Work to be completed =>
Quote the listing below in its entirety.

Exercise materials =>
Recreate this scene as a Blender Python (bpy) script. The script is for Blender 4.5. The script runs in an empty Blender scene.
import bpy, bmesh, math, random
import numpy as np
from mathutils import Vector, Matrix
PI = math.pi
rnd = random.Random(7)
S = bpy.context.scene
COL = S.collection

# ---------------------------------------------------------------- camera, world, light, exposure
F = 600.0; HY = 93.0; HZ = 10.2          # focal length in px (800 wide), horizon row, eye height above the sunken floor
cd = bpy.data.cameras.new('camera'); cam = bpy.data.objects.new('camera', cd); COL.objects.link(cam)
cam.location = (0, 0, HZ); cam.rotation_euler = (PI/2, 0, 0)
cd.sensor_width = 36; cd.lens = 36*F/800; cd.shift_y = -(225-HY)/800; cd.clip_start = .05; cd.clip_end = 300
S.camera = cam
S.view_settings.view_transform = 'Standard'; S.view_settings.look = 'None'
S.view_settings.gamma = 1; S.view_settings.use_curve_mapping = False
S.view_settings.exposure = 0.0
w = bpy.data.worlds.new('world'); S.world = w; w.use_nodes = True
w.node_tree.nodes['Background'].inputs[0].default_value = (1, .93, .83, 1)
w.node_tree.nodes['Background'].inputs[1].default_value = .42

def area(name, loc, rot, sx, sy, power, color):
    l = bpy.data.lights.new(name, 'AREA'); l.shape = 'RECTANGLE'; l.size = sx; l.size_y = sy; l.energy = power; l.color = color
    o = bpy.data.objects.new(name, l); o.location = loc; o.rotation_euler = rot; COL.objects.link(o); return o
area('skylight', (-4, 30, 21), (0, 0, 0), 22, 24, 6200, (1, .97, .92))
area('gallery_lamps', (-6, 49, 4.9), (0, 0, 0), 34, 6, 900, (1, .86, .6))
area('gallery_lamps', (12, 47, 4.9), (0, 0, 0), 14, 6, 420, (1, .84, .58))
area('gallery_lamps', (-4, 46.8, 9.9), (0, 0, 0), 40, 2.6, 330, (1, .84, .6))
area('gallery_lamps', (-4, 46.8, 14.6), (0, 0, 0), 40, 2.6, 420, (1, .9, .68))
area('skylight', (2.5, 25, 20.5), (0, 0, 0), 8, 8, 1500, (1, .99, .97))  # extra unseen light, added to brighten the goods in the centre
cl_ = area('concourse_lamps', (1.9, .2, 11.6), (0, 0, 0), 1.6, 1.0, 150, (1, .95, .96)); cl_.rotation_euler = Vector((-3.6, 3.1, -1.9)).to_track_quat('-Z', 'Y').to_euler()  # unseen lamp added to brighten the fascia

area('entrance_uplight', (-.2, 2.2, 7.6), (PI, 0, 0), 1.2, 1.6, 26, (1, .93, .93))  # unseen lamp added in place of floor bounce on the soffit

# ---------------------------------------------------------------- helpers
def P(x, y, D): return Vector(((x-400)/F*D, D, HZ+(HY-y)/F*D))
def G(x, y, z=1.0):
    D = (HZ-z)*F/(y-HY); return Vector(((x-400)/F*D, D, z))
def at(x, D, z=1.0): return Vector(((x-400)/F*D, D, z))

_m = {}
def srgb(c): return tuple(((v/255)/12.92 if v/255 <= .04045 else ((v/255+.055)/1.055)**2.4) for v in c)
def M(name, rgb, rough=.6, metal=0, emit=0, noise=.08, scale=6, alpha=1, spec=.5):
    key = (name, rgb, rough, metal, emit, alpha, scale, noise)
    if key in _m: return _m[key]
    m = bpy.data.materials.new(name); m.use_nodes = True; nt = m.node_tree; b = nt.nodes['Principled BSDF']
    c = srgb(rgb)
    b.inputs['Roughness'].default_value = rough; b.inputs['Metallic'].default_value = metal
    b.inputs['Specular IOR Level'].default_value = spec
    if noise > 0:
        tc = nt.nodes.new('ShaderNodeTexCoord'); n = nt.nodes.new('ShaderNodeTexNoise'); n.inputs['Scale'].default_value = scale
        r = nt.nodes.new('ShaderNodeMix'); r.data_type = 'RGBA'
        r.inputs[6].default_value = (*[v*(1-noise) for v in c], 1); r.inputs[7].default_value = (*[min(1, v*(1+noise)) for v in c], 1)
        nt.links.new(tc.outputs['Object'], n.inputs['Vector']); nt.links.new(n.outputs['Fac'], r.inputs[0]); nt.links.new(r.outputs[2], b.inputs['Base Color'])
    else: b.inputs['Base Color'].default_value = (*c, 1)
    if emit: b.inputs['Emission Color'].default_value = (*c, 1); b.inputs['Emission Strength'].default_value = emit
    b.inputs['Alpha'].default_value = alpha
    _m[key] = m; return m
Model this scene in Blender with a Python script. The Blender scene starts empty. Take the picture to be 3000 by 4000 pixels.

Written response =>
Recreate this scene as a Blender Python (bpy) script. The script is for Blender 4.5. The script runs in an empty Blender scene.
import bpy, bmesh, math, random
import numpy as np
from mathutils import Vector, Matrix
PI = math.pi
rnd = random.Random(7)
S = bpy.context.scene
COL = S.collection

# ---------------------------------------------------------------- camera, world, light, exposure
F = 600.0; HY = 93.0; HZ = 10.2          # focal length in px (800 wide), horizon row, eye height above the sunken floor
cd = bpy.data.cameras.new('camera'); cam = bpy.data.objects.new('camera', cd); COL.objects.link(cam)
cam.location = (0, 0, HZ); cam.rotation_euler = (PI/2, 0, 0)
cd.sensor_width = 36; cd.lens = 36*F/800; cd.shift_y = -(225-HY)/800; cd.clip_start = .05; cd.clip_end = 300
S.camera = cam
S.view_settings.view_transform = 'Standard'; S.view_settings.look = 'None'
S.view_settings.gamma = 1; S.view_settings.use_curve_mapping = False
S.view_settings.exposure = 0.0
w = bpy.data.worlds.new('world'); S.world = w; w.use_nodes = True
w.node_tree.nodes['Background'].inputs[0].default_value = (1, .93, .83, 1)
w.node_tree.nodes['Background'].inputs[1].default_value = .42

def area(name, loc, rot, sx, sy, power, color):
    l = bpy.data.lights.new(name, 'AREA'); l.shape = 'RECTANGLE'; l.size = sx; l.size_y = sy; l.energy = power; l.color = color
    o = bpy.data.objects.new(name, l); o.location = loc; o.rotation_euler = rot; COL.objects.link(o); return o
area('skylight', (-4, 30, 21), (0, 0, 0), 22, 24, 6200, (1, .97, .92))
area('gallery_lamps', (-6, 49, 4.9), (0, 0, 0), 34, 6, 900, (1, .86, .6))
area('gallery_lamps', (12, 47, 4.9), (0, 0, 0), 14, 6, 420, (1, .84, .58))
area('gallery_lamps', (-4, 46.8, 9.9), (0, 0, 0), 40, 2.6, 330, (1, .84, .6))
area('gallery_lamps', (-4, 46.8, 14.6), (0, 0, 0), 40, 2.6, 420, (1, .9, .68))
area('skylight', (2.5, 25, 20.5), (0, 0, 0), 8, 8, 1500, (1, .99, .97))  # extra unseen light, added to brighten the goods in the centre
cl_ = area('concourse_lamps', (1.9, .2, 11.6), (0, 0, 0), 1.6, 1.0, 150, (1, .95, .96)); cl_.rotation_euler = Vector((-3.6, 3.1, -1.9)).to_track_quat('-Z', 'Y').to_euler()  # unseen lamp added to brighten the fascia

area('entrance_uplight', (-.2, 2.2, 7.6), (PI, 0, 0), 1.2, 1.6, 26, (1, .93, .93))  # unseen lamp added in place of floor bounce on the soffit

# ---------------------------------------------------------------- helpers
def P(x, y, D): return Vector(((x-400)/F*D, D, HZ+(HY-y)/F*D))
def G(x, y, z=1.0):
    D = (HZ-z)*F/(y-HY); return Vector(((x-400)/F*D, D, z))
def at(x, D, z=1.0): return Vector(((x-400)/F*D, D, z))

_m = {}
def srgb(c): return tuple(((v/255)/12.92 if v/255 <= .04045 else ((v/255+.055)/1.055)**2.4) for v in c)
def M(name, rgb, rough=.6, metal=0, emit=0, noise=.08, scale=6, alpha=1, spec=.5):
    key = (name, rgb, rough, metal, emit, alpha, scale, noise)
    if key in _m: return _m[key]
    m = bpy.data.materials.new(name); m.use_nodes = True; nt = m.node_tree; b = nt.nodes['Principled BSDF']
    c = srgb(rgb)
    b.inputs['Roughness'].default_value = rough; b.inputs['Metallic'].default_value = metal
    b.inputs['Specular IOR Level'].default_value = spec
    if noise > 0:
        tc = nt.nodes.new('ShaderNodeTexCoord'); n = nt.nodes.new('ShaderNodeTexNoise'); n.inputs['Scale'].default_value = scale
        r = nt.nodes.new('ShaderNodeMix'); r.data_type = 'RGBA'
        r.inputs[6].default_value = (*[v*(1-noise) for v in c], 1); r.inputs[7].default_value = (*[min(1, v*(1+noise)) for v in c], 1)
        nt.links.new(tc.outputs['Object'], n.inputs['Vector']); nt.links.new(n.outputs['Fac'], r.inputs[0]); nt.links.new(r.outputs[2], b.inputs['Base Color'])
    else: b.inputs['Base Color'].default_value = (*c, 1)
    if emit: b.inputs['Emission Color'].default_value = (*c, 1); b.inputs['Emission Strength'].default_value = emit
    b.inputs['Alpha'].default_value = alpha
    _m[key] = m; return m
Model this scene in Blender with a Python script. The Blender scene starts empty. Take the picture to be 3000 by 4000 pixels.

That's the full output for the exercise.